* [PROBLEM REQUIREMENTS]: Write out the whole listing again, exactly as given.

※

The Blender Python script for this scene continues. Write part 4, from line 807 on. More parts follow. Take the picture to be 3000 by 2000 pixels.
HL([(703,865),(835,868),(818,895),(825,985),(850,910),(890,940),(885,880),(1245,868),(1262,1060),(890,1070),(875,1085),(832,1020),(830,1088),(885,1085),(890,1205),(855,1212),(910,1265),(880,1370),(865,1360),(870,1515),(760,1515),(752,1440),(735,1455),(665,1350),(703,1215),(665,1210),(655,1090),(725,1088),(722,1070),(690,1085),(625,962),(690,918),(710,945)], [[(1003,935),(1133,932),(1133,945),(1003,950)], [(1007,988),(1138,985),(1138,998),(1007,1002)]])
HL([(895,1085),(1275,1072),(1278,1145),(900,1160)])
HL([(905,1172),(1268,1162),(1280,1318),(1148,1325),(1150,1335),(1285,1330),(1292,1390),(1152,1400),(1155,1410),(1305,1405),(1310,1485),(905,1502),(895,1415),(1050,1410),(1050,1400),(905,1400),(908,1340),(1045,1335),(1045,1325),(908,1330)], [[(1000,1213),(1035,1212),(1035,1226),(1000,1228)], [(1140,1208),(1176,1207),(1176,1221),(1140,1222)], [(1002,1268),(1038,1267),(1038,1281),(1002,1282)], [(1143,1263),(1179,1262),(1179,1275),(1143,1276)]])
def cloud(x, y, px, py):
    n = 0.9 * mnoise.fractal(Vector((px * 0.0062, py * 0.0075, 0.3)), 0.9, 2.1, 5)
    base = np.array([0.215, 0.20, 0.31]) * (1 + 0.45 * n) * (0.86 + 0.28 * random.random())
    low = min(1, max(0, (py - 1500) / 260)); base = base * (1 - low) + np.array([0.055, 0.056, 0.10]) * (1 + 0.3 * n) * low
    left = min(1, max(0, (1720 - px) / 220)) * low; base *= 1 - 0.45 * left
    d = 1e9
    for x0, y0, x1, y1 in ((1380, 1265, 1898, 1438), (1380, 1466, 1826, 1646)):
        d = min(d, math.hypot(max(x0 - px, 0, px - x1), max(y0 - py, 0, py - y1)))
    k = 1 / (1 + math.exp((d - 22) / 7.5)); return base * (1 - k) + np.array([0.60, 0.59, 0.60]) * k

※

* [EXERCISE RESULT]:
The Blender Python script for this scene continues. Write part 4, from line 807 on. More parts follow. Take the picture to be 3000 by 2000 pixels.
HL([(703,865),(835,868),(818,895),(825,985),(850,910),(890,940),(885,880),(1245,868),(1262,1060),(890,1070),(875,1085),(832,1020),(830,1088),(885,1085),(890,1205),(855,1212),(910,1265),(880,1370),(865,1360),(870,1515),(760,1515),(752,1440),(735,1455),(665,1350),(703,1215),(665,1210),(655,1090),(725,1088),(722,1070),(690,1085),(625,962),(690,918),(710,945)], [[(1003,935),(1133,932),(1133,945),(1003,950)], [(1007,988),(1138,985),(1138,998),(1007,1002)]])
HL([(895,1085),(1275,1072),(1278,1145),(900,1160)])
HL([(905,1172),(1268,1162),(1280,1318),(1148,1325),(1150,1335),(1285,1330),(1292,1390),(1152,1400),(1155,1410),(1305,1405),(1310,1485),(905,1502),(895,1415),(1050,1410),(1050,1400),(905,1400),(908,1340),(1045,1335),(1045,1325),(908,1330)], [[(1000,1213),(1035,1212),(1035,1226),(1000,1228)], [(1140,1208),(1176,1207),(1176,1221),(1140,1222)], [(1002,1268),(1038,1267),(1038,1281),(1002,1282)], [(1143,1263),(1179,1262),(1179,1275),(1143,1276)]])
def cloud(x, y, px, py):
    n = 0.9 * mnoise.fractal(Vector((px * 0.0062, py * 0.0075, 0.3)), 0.9, 2.1, 5)
    base = np.array([0.215, 0.20, 0.31]) * (1 + 0.45 * n) * (0.86 + 0.28 * random.random())
    low = min(1, max(0, (py - 1500) / 260)); base = base * (1 - low) + np.array([0.055, 0.056, 0.10]) * (1 + 0.3 * n) * low
    left = min(1, max(0, (1720 - px) / 220)) * low; base *= 1 - 0.45 * left
    d = 1e9
    for x0, y0, x1, y1 in ((1380, 1265, 1898, 1438), (1380, 1466, 1826, 1646)):
        d = min(d, math.hypot(max(x0 - px, 0, px - x1), max(y0 - py, 0, py - y1)))
    k = 1 / (1 + math.exp((d - 22) / 7.5)); return base * (1 - k) + np.array([0.60, 0.59, 0.60]) * k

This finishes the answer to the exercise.